Conversely the Euro outperformed, gaining 0.5% and hitting a two-month high on Friday. The European Central Bank policy meeting was uneventful, with the Eurozone central bank leaving its policy rates and the modalities of its asset-purchase program unchanged as expected. However, the tone of the ECB statement and President Lagarde’s press conference was moderately more upbeat. Moreover, the Eurozone flash Composite PMI confounded analyst expectations by rising to 53.7 in April from 53.2 in March and pointing to a modest pick-up in economic activity in the first half of April.
Sterling had a choppy seven days. It rallied on Monday but weakened in the subsequent sessions to end the week down 0.2% although it has rebounded 0.4% since Friday. The GBP/EUR and GBP/USD crosses have edged back above 1.15 and 1.39, respectively, at time of writing.

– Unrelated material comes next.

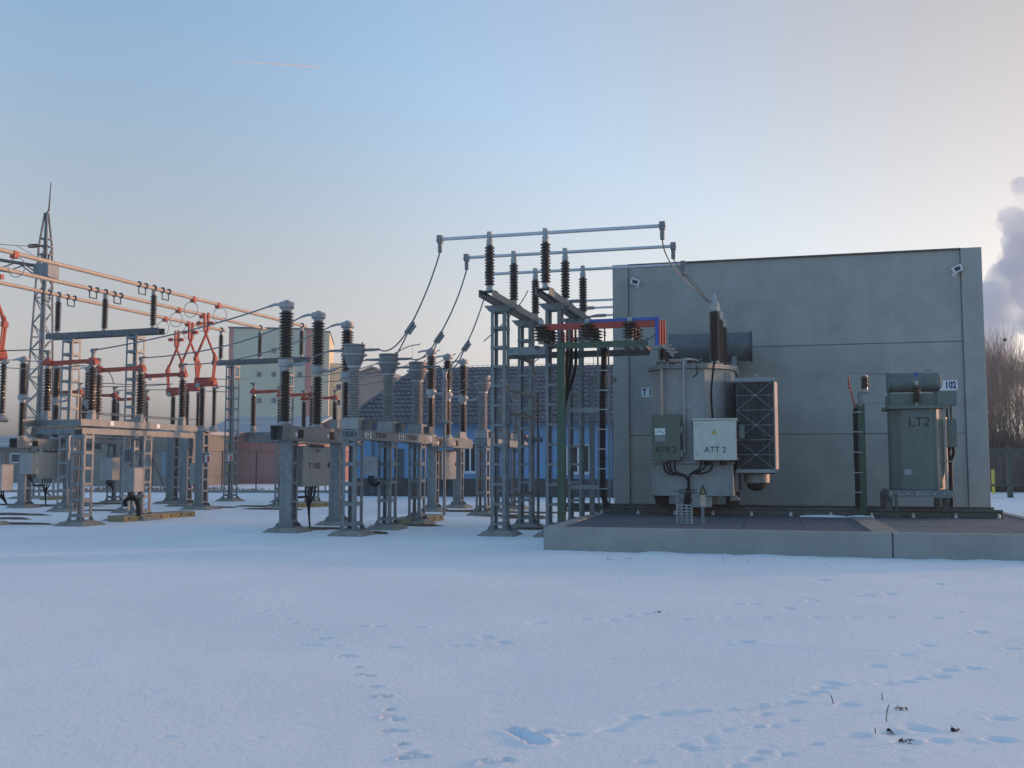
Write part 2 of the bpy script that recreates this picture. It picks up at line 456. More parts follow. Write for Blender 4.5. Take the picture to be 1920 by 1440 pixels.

Markets, which maintained still substantial long-Sterling speculative positions last week, were seemingly unconvinced by strong UK macro data released on Friday. The volume of UK retail sales surged 5.4% mom, the strongest monthly rate in nine months, with the re-opening of schools early in the month having seemingly facilitated household consumption. Moreover, the “flash” (i.e. preliminary) composite PMI jumped to 60.0 in April from 56.4 in March, its highest reading since November 2013. Economic activity in manufacturing and in particular the crucial service sector surged in the first half of April, thanks to the re-opening of non-essential retailers and partial reopening of restaurants and bars on 12th April.
Antipodean currencies had contrasting fortunes, with the Australian Dollar shedding 0.4% while the Kiwi Dollar gained 0.3%. Both have made small gains in the past 48 hours. The Swiss Franc was for the second week running broadly unchanged in trade-weighted terms.